No. of Recommendations: 32
I am unsure how buybacks affect future returns. Is there an equation that shows the long term expected value of buying back shares?
A buyback done at fair value does not change the value of the continuing shares at all.
Any buyback done above fair value reduces the value of a continuing share.
Any buyback done below fair value increases the value of a continuing share.
So much, so obvious: it's the same with buying any other stock. Bad if you overpay, good if you underpay.
So, simple math:
If a company buys back 15% of its stock at at 20% discount to fair value, the value of each continuing share rises around 20%*15% = 3%.
That's why a few billion spend on buybacks at modest discounts to fair value is not really as big a deal as many people make it out to be.
It's a little bit more nuanced when you consider that sometimes a buyback is the best available idea. Buying in shares at fair value doesn't really do anything by itself, but it's very much better than overpaying for an acquisition or branching out into a line of business with poor economics. Often it is the best of a lot of not really great alternatives.
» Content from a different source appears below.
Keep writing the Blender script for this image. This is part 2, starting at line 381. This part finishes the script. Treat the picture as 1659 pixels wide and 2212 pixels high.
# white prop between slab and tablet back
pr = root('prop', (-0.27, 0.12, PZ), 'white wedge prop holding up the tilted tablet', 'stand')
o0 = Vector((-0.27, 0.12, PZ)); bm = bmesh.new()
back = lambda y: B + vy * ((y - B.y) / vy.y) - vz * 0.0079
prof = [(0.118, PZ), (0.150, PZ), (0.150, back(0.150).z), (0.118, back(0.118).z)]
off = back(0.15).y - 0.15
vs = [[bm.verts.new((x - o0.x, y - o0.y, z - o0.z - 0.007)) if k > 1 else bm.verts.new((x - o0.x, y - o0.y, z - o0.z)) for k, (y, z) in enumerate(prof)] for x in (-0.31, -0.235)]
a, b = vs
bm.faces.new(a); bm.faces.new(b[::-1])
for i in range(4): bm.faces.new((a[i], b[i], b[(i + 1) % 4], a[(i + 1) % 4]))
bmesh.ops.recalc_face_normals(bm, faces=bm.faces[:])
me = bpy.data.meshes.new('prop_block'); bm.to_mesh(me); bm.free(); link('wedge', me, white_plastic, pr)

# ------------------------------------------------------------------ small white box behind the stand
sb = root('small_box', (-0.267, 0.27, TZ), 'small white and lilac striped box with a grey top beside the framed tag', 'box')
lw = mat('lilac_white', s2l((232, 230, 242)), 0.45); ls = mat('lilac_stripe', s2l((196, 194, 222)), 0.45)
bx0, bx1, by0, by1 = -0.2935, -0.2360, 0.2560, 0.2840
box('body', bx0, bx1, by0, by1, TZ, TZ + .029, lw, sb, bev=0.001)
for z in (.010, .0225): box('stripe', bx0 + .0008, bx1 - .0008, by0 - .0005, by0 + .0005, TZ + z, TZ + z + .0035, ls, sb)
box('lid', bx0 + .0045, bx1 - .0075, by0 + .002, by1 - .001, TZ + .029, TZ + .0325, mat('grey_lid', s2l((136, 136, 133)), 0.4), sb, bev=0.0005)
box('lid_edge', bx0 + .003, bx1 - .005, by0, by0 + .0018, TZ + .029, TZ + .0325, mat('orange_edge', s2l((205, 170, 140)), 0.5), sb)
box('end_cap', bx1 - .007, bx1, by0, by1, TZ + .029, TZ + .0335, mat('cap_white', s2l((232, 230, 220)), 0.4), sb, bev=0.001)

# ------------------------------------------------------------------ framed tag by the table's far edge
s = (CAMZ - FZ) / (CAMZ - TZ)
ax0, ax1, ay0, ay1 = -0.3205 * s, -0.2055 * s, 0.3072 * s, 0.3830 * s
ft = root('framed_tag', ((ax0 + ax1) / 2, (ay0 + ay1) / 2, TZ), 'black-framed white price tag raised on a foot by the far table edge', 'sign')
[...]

The other thing about buybacks is this: say it's a really good company, with great capital allocation skills and a high return on incrementally allocated capital. You want to own lots of it, and buybacks (not above fair value) make tremendous sense. You want to buy as much as you can, and so does management.
But as the price paid rises, not only does each buyback make less sense because it's more expensive, but it also makes each buyback worth less because it is now a worse quality business: their capital allocation is not as good, and their return on incrementally allocated capital is worse. So there is a weird counteracting effect going on: the more buybacks you do (i.e., the less discerning you are about the price at which you buy), the less the business is worth at any given price because it's not as good at capital allocation.
If a great business only does buybacks when the shares are REALLY cheap, it's a great firm so you want them to do tons of buybacks.
But if they do those more buybacks when the shares aren't so cheap, it isn't as good a firm, so you want them to do fewer buybacks because the firm isn't as attractive at any given price...and round and round. What the wise man does at the start, the fool does in the end.
This touches on why it interests me very much that Berkshire has been doing buybacks at considerably higher levels lately. Not because I think it's a worse firm as a result per the reasoning above, but because Mr Buffett clearly *doesn't* think it's a worse firm. Yet valuations of those buybacks seems quite high, not just on simple book, but on other fancier value metrics like multiples of operating earnings or look through earnings. I read into this fact that Mr Buffett thinks the serious weakness in operating earnings in the last few years, especially in the utilities, is transient. I would say that the buybacks at recent levels make sense only if the trajectory of business value (per unit of assets or sales) returns to the old trend. As approximated by trend price/sales within the utilities and rails divisions. i.e., net margin reversion to old norms.
I think he is pretty sure it's going to get fixed.